Thursday, September 15, 2005

Guys with guns

Denise said yes, there were young men with guns there. but they organized the crowd. they went to Canal Street and "looted," and brought back food and water for the old people and the babies, because nobody had eaten in days. when the police rolled down windows and yelled out "the buses are coming," the young men with guns organized the crowd in order: old people in front, women and children next, men in the back. just so that when the buses came, there would be priorities of who got out first.

Denise said the fights she saw between the young men with guns were fist fights. she saw them put their guns down and fight rather than shoot up the crowd. but she said that there were a handful of people shot in the convention center; their bodies were left inside, along with other dead babies and old people.
When I first read this it struck me as complete and utter nonsense. The notion that a bunch of young guys with guns tried to hold the fabric of society together seemed preposterous. Well, according to this Washington Post story, it seems I was right to be skeptical:
In more than 70 interviews, with both military and law enforcement officials -- who were themselves sometimes inside the center -- and with many of the survivors who suffered over the course of several nights, a chilling portrait emerges of anarchy and violence, exacerbated by young men from rival housing projects -- Magnolia, St. Bernard, Iberville, Calliope.

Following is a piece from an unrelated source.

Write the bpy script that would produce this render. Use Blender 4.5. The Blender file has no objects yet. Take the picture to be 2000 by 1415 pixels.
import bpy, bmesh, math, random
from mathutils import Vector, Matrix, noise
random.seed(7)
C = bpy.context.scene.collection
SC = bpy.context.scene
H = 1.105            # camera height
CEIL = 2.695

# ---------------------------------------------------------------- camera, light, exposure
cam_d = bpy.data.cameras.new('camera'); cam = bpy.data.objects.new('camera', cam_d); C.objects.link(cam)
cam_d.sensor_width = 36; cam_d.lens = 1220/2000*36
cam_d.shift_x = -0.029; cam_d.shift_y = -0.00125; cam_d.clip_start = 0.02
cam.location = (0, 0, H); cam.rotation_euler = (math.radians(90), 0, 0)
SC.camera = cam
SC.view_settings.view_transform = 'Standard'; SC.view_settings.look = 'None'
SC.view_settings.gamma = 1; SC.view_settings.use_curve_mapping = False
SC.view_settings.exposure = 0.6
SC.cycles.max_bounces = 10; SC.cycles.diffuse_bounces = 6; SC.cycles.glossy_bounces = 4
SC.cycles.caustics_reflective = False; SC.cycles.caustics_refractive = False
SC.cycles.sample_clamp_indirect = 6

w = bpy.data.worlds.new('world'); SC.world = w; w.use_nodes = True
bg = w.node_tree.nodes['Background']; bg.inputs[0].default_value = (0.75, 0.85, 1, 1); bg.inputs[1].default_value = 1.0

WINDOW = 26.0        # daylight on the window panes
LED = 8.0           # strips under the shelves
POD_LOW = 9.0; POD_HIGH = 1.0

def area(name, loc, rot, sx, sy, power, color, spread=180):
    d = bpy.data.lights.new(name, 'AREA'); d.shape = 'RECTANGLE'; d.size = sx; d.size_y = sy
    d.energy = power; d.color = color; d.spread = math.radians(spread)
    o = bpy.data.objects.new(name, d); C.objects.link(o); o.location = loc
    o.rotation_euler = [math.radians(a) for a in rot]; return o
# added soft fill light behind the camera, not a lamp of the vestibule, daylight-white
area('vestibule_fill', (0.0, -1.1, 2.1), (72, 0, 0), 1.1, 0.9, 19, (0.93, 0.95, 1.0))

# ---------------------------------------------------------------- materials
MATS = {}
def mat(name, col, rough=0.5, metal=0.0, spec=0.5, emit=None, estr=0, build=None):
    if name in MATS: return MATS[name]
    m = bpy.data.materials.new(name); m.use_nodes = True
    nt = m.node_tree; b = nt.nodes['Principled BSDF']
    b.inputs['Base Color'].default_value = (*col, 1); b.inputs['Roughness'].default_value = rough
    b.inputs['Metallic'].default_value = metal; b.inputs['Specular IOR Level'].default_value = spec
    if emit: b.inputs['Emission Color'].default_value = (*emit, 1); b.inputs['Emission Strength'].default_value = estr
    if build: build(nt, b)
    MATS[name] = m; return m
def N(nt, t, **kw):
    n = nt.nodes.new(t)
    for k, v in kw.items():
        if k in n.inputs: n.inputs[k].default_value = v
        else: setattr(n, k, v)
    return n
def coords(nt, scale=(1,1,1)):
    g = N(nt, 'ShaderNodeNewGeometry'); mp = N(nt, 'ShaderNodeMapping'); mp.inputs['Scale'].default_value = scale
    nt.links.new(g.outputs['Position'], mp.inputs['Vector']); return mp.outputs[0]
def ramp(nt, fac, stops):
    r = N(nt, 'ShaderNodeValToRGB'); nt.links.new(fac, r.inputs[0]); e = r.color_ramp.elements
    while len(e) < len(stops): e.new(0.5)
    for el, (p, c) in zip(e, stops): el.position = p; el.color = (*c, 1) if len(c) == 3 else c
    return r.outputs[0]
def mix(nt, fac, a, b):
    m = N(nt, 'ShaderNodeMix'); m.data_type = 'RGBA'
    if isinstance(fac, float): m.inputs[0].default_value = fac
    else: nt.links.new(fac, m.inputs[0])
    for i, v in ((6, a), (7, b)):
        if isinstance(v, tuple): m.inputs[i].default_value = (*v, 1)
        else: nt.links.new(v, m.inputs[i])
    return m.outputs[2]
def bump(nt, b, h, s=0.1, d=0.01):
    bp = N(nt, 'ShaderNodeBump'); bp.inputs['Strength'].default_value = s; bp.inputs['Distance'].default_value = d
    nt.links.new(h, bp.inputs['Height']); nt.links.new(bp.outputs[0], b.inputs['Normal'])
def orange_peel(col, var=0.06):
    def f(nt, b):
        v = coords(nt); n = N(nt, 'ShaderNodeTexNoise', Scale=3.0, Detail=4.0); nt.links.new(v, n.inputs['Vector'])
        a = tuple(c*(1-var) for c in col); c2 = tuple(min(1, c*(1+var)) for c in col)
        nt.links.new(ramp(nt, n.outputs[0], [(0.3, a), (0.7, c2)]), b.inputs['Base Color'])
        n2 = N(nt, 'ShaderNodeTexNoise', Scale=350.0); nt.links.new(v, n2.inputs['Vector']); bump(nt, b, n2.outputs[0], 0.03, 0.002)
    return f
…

"Everywhere I went, I saw people with guns in their hands," said Troy Harris, 18. "They were putting guns to people's heads."
:
...Linda Cash, 26, arrived with her two children, Clarence, 6, and Cyrin, 2. "Soon as I got there," Cash recalled, "I saw fighting. I saw people throwing chairs. People pulling guns out, right in front of little children."
:
...And among those thousands were gangsters, though maybe not members of gangs. Community activists for years had been warning the city's leadership about the folly of mixing youths from one housing project with youths from another.

"You declare martial law," said Jazz Washington, a community activist, "and to these gangsters that just means, 'We can kill you and keep on moving.' "

A gang broke into the locked alcohol storage areas and suddenly had 50 cases of hard liquor and 200 cases of beer. And before long, there were scenes of gangsters, drunk, groping after young girls -- and those scenes not far from the ones of women in corners, balled up, praying all frozen with a Hobson's choice: the gangsters, or the floodwaters.
:
"They took so much, they couldn't drink it all," said George Lancie, manager of the center's food-service company, who had been at Fore's side.

In the chaos, the youths hotwired anything that would move, including electric utility carts and forklifts. Tony Cash saw the forklifts being driven about in zigzags. "They were nearly running over people," he said. "I'm telling you, it was crazy."
Given the choice between Daily Kos and the Washington Post, I tend to believe the latter.